NEW DELHI: The World Bank has marked down India’s prospects for the current year even as investors stock up on equities in the hope that the Narendra Modi government will kickstart growth.
In its flagship publication Global Economic Prospects released on Tuesday, the World Bank said India’s economy will expand only 5.5 per cent in FY15 as opposed to 6.2 per cent in its January report. India’s economy expanded 4.7 per cent in FY14, according to official government statistics, marking a second consecutive year of sub-5 per cent growth.
Evidence from the first few months of the year indicates that the global economic recovery will not be as strong as initially expected. It is now pegged to expand only 2.8 per cent in 2014 compared with 3.2 per cent estimated initially.

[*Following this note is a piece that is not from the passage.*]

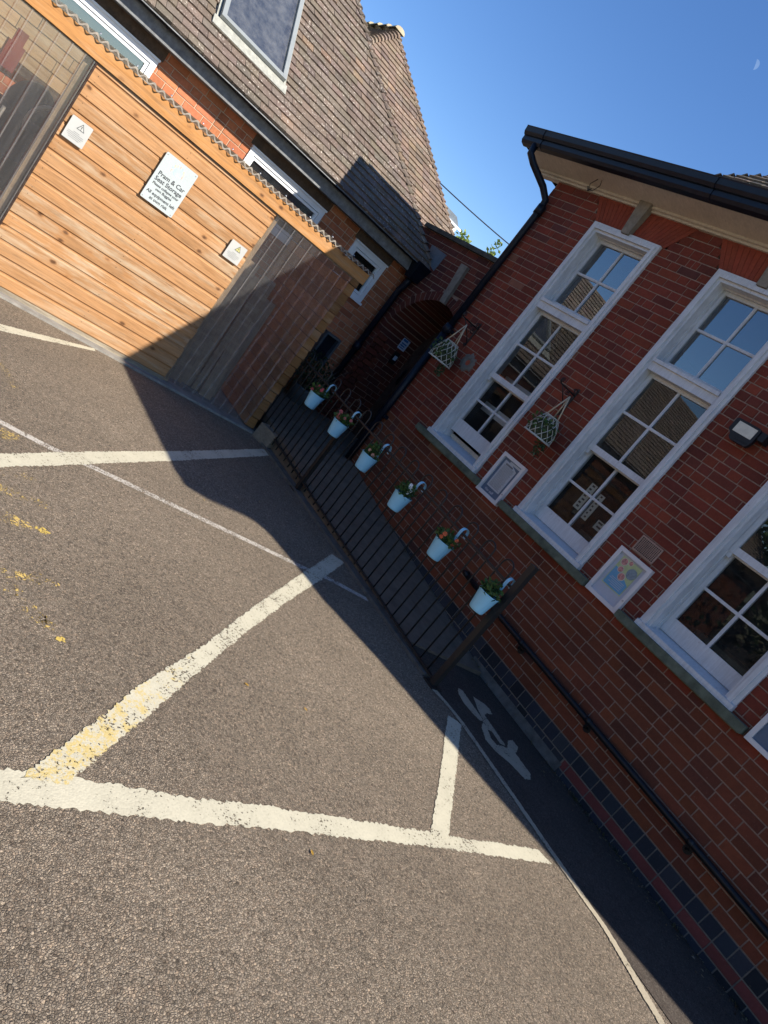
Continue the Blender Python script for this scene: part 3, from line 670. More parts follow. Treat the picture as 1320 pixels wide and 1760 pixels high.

“The setbacks of early 2014 included a severe winter in the United States but also geopolitical tension in Eastern Europe. Some rebound in activity from these setbacks is expected, but likely to be partial,” Kaushik Basu, chief economist and senior vice-president of the bank, wrote in his forward to the report.
It said India’s economy is expected to better in FY14 on the hope that reforms will address issues such as subdued manufacturing and lower investment growth that pulled down the economy.
“In South Asia, the acceleration is expected to be focused in India, as reforms are undertaken to ease supply-side constraints, particularly in energy and infrastructure,” the report said without taking note of India’s elections and the large mandate to the BJP.
The economic recovery assumes “reforms are undertaken to ease supply-side constraints (particularly in energy and infrastructure), improve productivity and strengthen the business environment, and that fiscal consolidation continues and a credible monetary policy stance is maintained.”
“A large number of projects, particularly in the infrastructure, steel and energy sectors, have been stalled in recent years in India,” the report said, adding that they also contributed to a rise in stressed loans of banks. “As these investment projects come on stream during the forecast period (2014-16), overall investment activity should pick up,” the report noted.
The bank has also lowered prospects for the coming years, pegging the growth for FY15 at 6.3 per cent compared with 6.6 per cent estimated initially and 6.6 per cent for FY16 down from 7.1 per cent .
“Medium-term forecasts have been marked down by nearly half a percentage point, reflecting the effects of slowing investment in recent years on potential growth, structural capacity constraints and sustained inflationary pressures,” the report said, giving reasons for the lower forecast for the South Asian region. The key risk to near-term forecast is weak monsoon because of El Nino.